James - a Red Sox employee, I remind you all - implies that usually the Nolan Ryan model is not one that leads to a lot of success as a Major-League pitcher. Yet, obviously, it worked for Ryan - although he also was the losing pitcher in nearly as many games as he won (not that a starter's W-L record is much of an indicator of anything). And others have followed in his footsteps. James created a fictional award for pitchers who follow Ryan's lead and find success in doing so. It's based on the convergence of wins, losses, strikeouts, and walks. Last year's winner was Carlos Zambrano - who, incidentally, pitched his first no-hitter last night. This year, Big Z has cut down on the walks, so he's likely safe in 2008. But two of his possible successors for the award match up tonight in Tampa with first place in the AL East at stake, just as they did last week in Fenway - Scott Kazmir and Daisuke Matsuzaka.

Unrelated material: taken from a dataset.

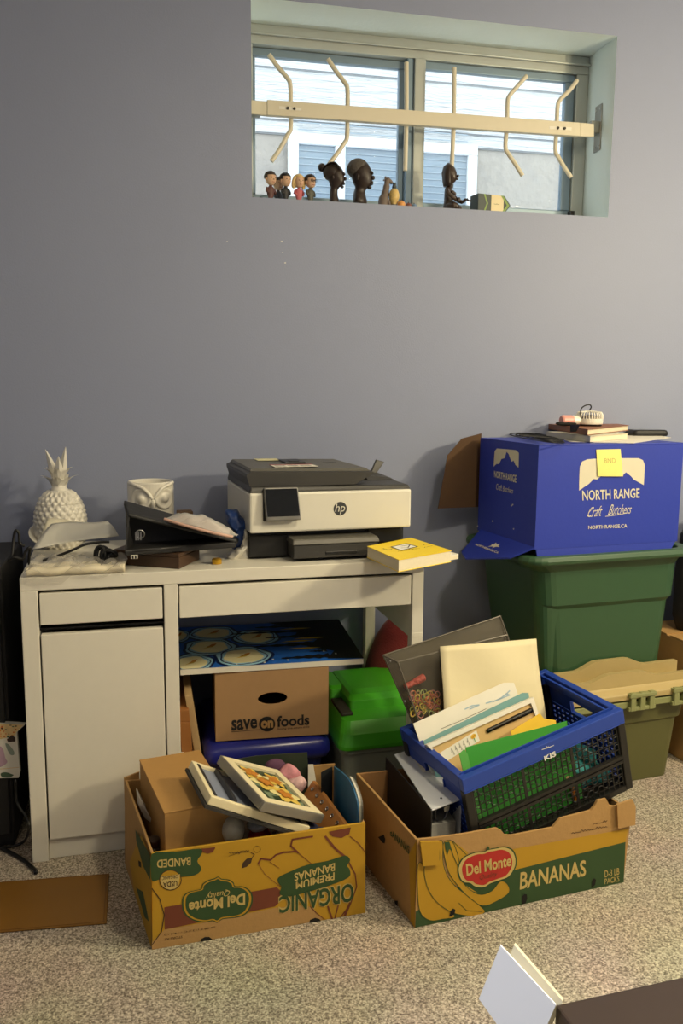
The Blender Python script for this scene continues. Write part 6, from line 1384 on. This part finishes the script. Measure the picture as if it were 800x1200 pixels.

Dice is second in the AL in walks and he missed a few starts with injury. Kazmir is just outside of the top ten. He, too, has missed time with injuries. Kazmir has about 15 more strikeouts to his name, but they're both in the top twenty in the AL. On the anecdotal tip, most Red Sox fans I talk to say things like "I can't stand watching him pitch" when discussing Matsuzaka, yet he keeps on winning. Somehow, the two have only been on the losing end eight games, though, perhaps a testament to the Red Sox and Rays offense on days when the two pitch, or perhaps it's that the two are adept at keeping batted balls from becoming hits - Dice's BABIP is .272 and Kazmir's is .276, in other words, both on the lucky side, but not glaringly flukish. But they both throw a lot of pitches, so tonight's game might resemble last week's, when both starters had thrown over 100 pitches and exited the game by the sixth inning.

Also, there's a more likely candidate for James's "Nolan Ryan Award" this year - A. J. Burnett, who's 18-10, leads the AL in strikeouts, and is third in walks. Burnett can become a free agent after this year, and rumors have had the Red Sox interested in making a run at acquiring him. One imagines James advising against it.